Floyd’s killing was instantly and unanimously condemned, and the police officers involved have been charged with murder. As to BLM’s broader claim of “systemic racism” in law enforcement, research actually shows that police are not disproportionately likely to use excessive lethal force against black suspects. 

Further, BLM’s own stated values are intensely at odds with any authentic reading of Christianity. The group officially supports “reproductive justice that gives us autonomy over our bodies.” An estimated 40 percent of all U.S. abortions are sought by black women, meaning that Black Lives Matter supports the annual elimination of more than 344,800 black lives every year.

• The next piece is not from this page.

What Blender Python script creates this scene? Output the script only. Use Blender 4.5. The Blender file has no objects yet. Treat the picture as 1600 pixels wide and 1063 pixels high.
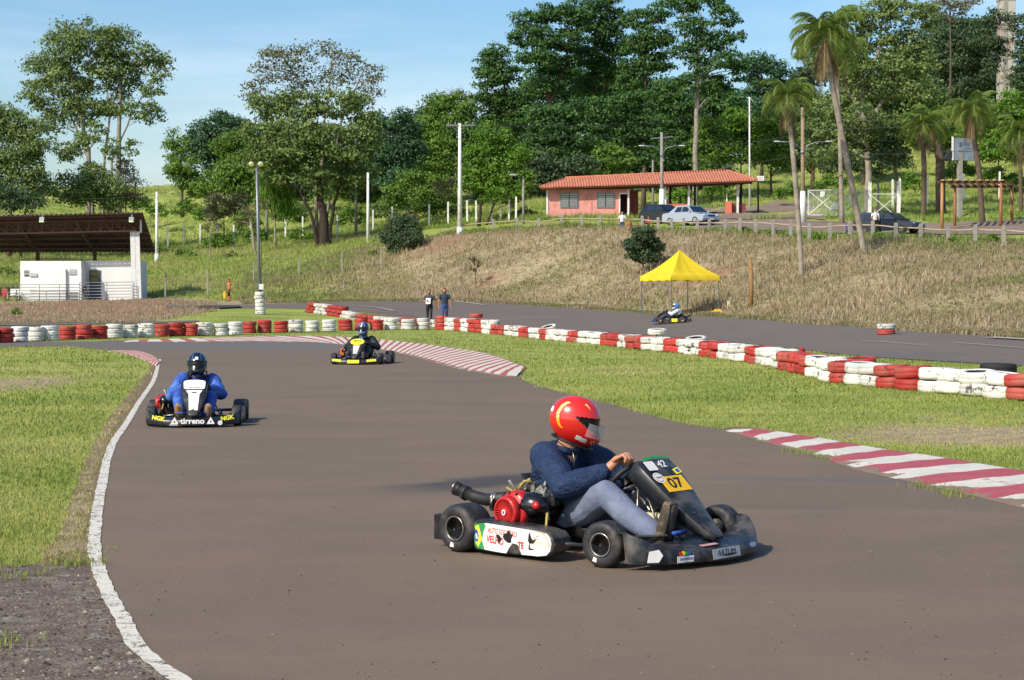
import bpy, bmesh, math, random
import numpy as np
from mathutils import Vector, Matrix
from mathutils.bvhtree import BVHTree
random.seed(7)
RNG = np.random.default_rng(11)
PI = math.pi
scene = bpy.context.scene
COL = scene.collection
# ---------------------------------------------------------------- camera
FPX = 2900.0                       # focal length in photo pixels (1600 wide)
CAMZ = 1.5
PITCH = math.atan(64.5 / FPX)
CAM = Vector((0, 0, CAMZ))
FWD = Vector((0, math.cos(PITCH), -math.sin(PITCH)))
UPV = Vector((0, math.sin(PITCH), math.cos(PITCH)))
RGT = Vector((1, 0, 0))
cd = bpy.data.cameras.new('camera')
cam = bpy.data.objects.new('camera', cd)
COL.objects.link(cam)
cam.location = CAM
cam.rotation_euler = (PI / 2 - PITCH, 0, 0)
cd.sensor_width = 36.0
cd.lens = FPX * 36.0 / 1600.0
cd.clip_start = 0.1
cd.clip_end = 3000
scene.camera = cam


def ray(px, py):
    return FWD + RGT * ((px - 800) / FPX) + UPV * ((531.5 - py) / FPX)


def at(px, py, Y):
    d = ray(px, py)
    return CAM + d * (Y / d.y)


def proj(p):
    w = Vector(p) - CAM
    q = w.dot(FWD)
    return 800 + FPX * w.dot(RGT) / q, 531.5 - FPX * w.dot(UPV) / q


# ---------------------------------------------------------------- naming
def tag(o, label=None, cat=None, group=None, kind=None):
    if label: o['label'] = label
    if cat: o['category'] = cat
    if group: o['group'] = group
    if kind: o['kind'] = kind
    return o


def empty(name, loc=(0, 0, 0), rz=0.0, label=None, cat=None, group=None):
    o = bpy.data.objects.new(name, None)
    COL.objects.link(o)
    o.location = loc
    o.rotation_euler = (0, 0, rz)
    o.empty_display_size = 0.2
    return tag(o, label, cat, group)


# ---------------------------------------------------------------- mesh builder
def frame_of(d):
    d = Vector(d).normalized()
    a = Vector((0, 0, 1)) if abs(d.z) < 0.9 else Vector((1, 0, 0))
    x = d.cross(a).normalized()
    return x, d.cross(x).normalized()


class MB:
    def __init__(s):
        s.v = []; s.f = []; s.m = []; s.sm = []

    def add(s, vs, fs, mi=0, smooth=True):
        n = len(s.v)
        s.v.extend([tuple(p) for p in vs])
        s.f.extend([tuple(i + n for i in f) for f in fs])
        s.m.extend([mi] * len(fs))
        s.sm.extend([smooth] * len(fs))
        return s

    def box(s, c, size, mi=0, rot=None, taper=1.0):
        a, b, h = size[0] / 2, size[1] / 2, size[2] / 2
        c = Vector(c)
        vs = []
        for z, k in ((-h, 1.0), (h, taper)):
            for x, y in ((-a, -b), (a, -b), (a, b), (-a, b)):
                p = Vector((x * k, y * k, z))
                if rot is not None: p = rot @ p
                vs.append(c + p)
        return s.add(vs, [(3, 2, 1, 0), (4, 5, 6, 7), (0, 1, 5, 4), (1, 2, 6, 5), (2, 3, 7, 6), (3, 0, 4, 7)], mi, False)

    def bar(s, p, q, w, h, mi=0):
        """square-section bar from p to q"""
        p, q = Vector(p), Vector(q)
        x, y = frame_of(q - p)
        vs = []
        for e in (p, q):
            for a, b in ((-1, -1), (1, -1), (1, 1), (-1, 1)):
                vs.append(e + x * (a * w / 2) + y * (b * h / 2))
        return s.add(vs, [(0, 1, 2, 3), (7, 6, 5, 4), (0, 4, 5, 1), (1, 5, 6, 2), (2, 6, 7, 3), (3, 7, 4, 0)], mi, False)

    def tube(s, pts, r, n=10, mi=0, cap=True, closed=False, ell=None):
        pts = [Vector(p) for p in pts]
        k = len(pts)
        rs = r if isinstance(r, (list, tuple)) else [r] * k
        vs = []
        px = None
        for i, p in enumerate(pts):
            if closed:
                d = pts[(i + 1) % k] - pts[i - 1]
            else:
                d = pts[min(i + 1, k - 1)] - pts[max(i - 1, 0)]
            if d.length < 1e-9: d = Vector((0, 0, 1))
            d.normalize()
            if px is None:
                x, y = frame_of(d)
            else:
                x = (px - d * px.dot(d))
                if x.length < 1e-6: x, y = frame_of(d)
                x.normalize(); y = d.cross(x).normalized()
            px = x
            for j in range(n):
                a = 2 * PI * j / n
                vs.append(p + x * (math.cos(a) * rs[i]) + y * (math.sin(a) * rs[i] * (ell or 1)))
        fs = []
        m = k if closed else k - 1
        for i in range(m):
            i2 = (i + 1) % k
            for j in range(n):
                j2 = (j + 1) % n
                fs.append((i * n + j, i * n + j2, i2 * n + j2, i2 * n + j))
        if cap and not closed:
            fs.append(tuple(range(n - 1, -1, -1)))
            fs.append(tuple((k - 1) * n + j for j in range(n)))
        return s.add(vs, fs, mi, True)

    def loft(s, rings, mi=0, cap=True, smooth=True, closed=False):
        n = len(rings[0]); k = len(rings)
        vs = [p for r in rings for p in r]
        fs = []
        for i in range(k if closed else k - 1):
            i2 = (i + 1) % k
            for j in range(n):
                j2 = (j + 1) % n
                fs.append((i * n + j, i * n + j2, i2 * n + j2, i2 * n + j))
        if cap and not closed:
            fs.append(tuple(range(n - 1, -1, -1)))
            fs.append(tuple((k - 1) * n + j for j in range(n)))
        return s.add(vs, fs, mi, smooth)

    def lathe(s, prof, axis=(0, 0, 1), origin=(0, 0, 0), n=24, mi=0, closed=False, smooth=True):
        """prof: (radius, height along axis)"""
        ax = Vector(axis).normalized()
        x, y = frame_of(ax)
        o = Vector(origin)
        rings = []
        for r, h in prof:
            rings.append([o + ax * h + x * (math.cos(2 * PI * j / n) * r) + y * (math.sin(2 * PI * j / n) * r) for j in range(n)])
        return s.loft(rings, mi, cap=not closed, smooth=smooth, closed=closed)

    def ball(s, c, r, mi=0, n=12, m=8, rot=None):
        c = Vector(c)
        rx, ry, rz = r if isinstance(r, (tuple, list)) else (r, r, r)
        vs = []; fs = []
        for i in range(1, m):
            t = PI * i / m
            for j in range(n):
                a = 2 * PI * j / n
                p = Vector((rx * math.sin(t) * math.cos(a), ry * math.sin(t) * math.sin(a), rz * math.cos(t)))
                if rot is not None: p = rot @ p
                vs.append(c + p)
        p = Vector((0, 0, rz)); q = Vector((0, 0, -rz))
        if rot is not None: p = rot @ p; q = rot @ q
        vs += [c + p, c + q]
        T, B = len(vs) - 2, len(vs) - 1
        for i in range(m - 2):
            for j in range(n):
                j2 = (j + 1) % n
                fs.append((i * n + j, (i + 1) * n + j, (i + 1) * n + j2, i * n + j2))
        for j in range(n):
            j2 = (j + 1) % n
            fs.append((T, j, j2)); fs.append((B, (m - 2) * n + j2, (m - 2) * n + j))
        return s.add(vs, fs, mi, True)

    def cone(s, p, q, r0, r1, mi=0, n=12):
        """round-ended tapered limb"""
        s.tube([p, q], [r0, r1], n, mi)
        s.ball(p, r0, mi, n, 8); s.ball(q, r1, mi, n, 8)
        return s

    def poly(s, pts, th, axis, mi=0):
        """flat outline with thickness: pts list, extruded along axis*th"""
        ax = Vector(axis).normalized() * th
        n = len(pts)
        a = [Vector(p) for p in pts]; b = [p + ax for p in a]
        fs = [tuple(range(n - 1, -1, -1)), tuple(range(n, 2 * n))]
        fs += [(j, (j + 1) % n, n + (j + 1) % n, n + j) for j in range(n)]
        return s.add(a + b, fs, mi, False)

    def mesh(s, name):
        me = bpy.data.meshes.new(name)
        me.from_pydata(s.v, [], s.f)
        me.polygons.foreach_set('material_index', s.m)
        me.polygons.foreach_set('use_smooth', s.sm)
        me.update()
        bm = bmesh.new(); bm.from_mesh(me)
        bmesh.ops.recalc_face_normals(bm, faces=bm.faces)
        bm.to_mesh(me); bm.free()
        return me

    def build(s, name, mats, parent=None, bevel=0, seg=2, auto=True):
        me = s.mesh(name)
        return link(name, me, mats, parent, bevel, seg)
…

The group also pledges to “disrupt the Western-prescribed nuclear family structure requirement by supporting each other as extended families and ‘villages’ that collectively care for one another, especially our children, to the degree that mothers, parents, and children are comfortable.”

“We foster a queer‐affirming network,” BLM continues. “When we gather, we do so with the intention of freeing ourselves from the tight grip of heteronormative thinking, or rather, the belief that all in the world are heterosexual (unless s/he or they disclose otherwise).”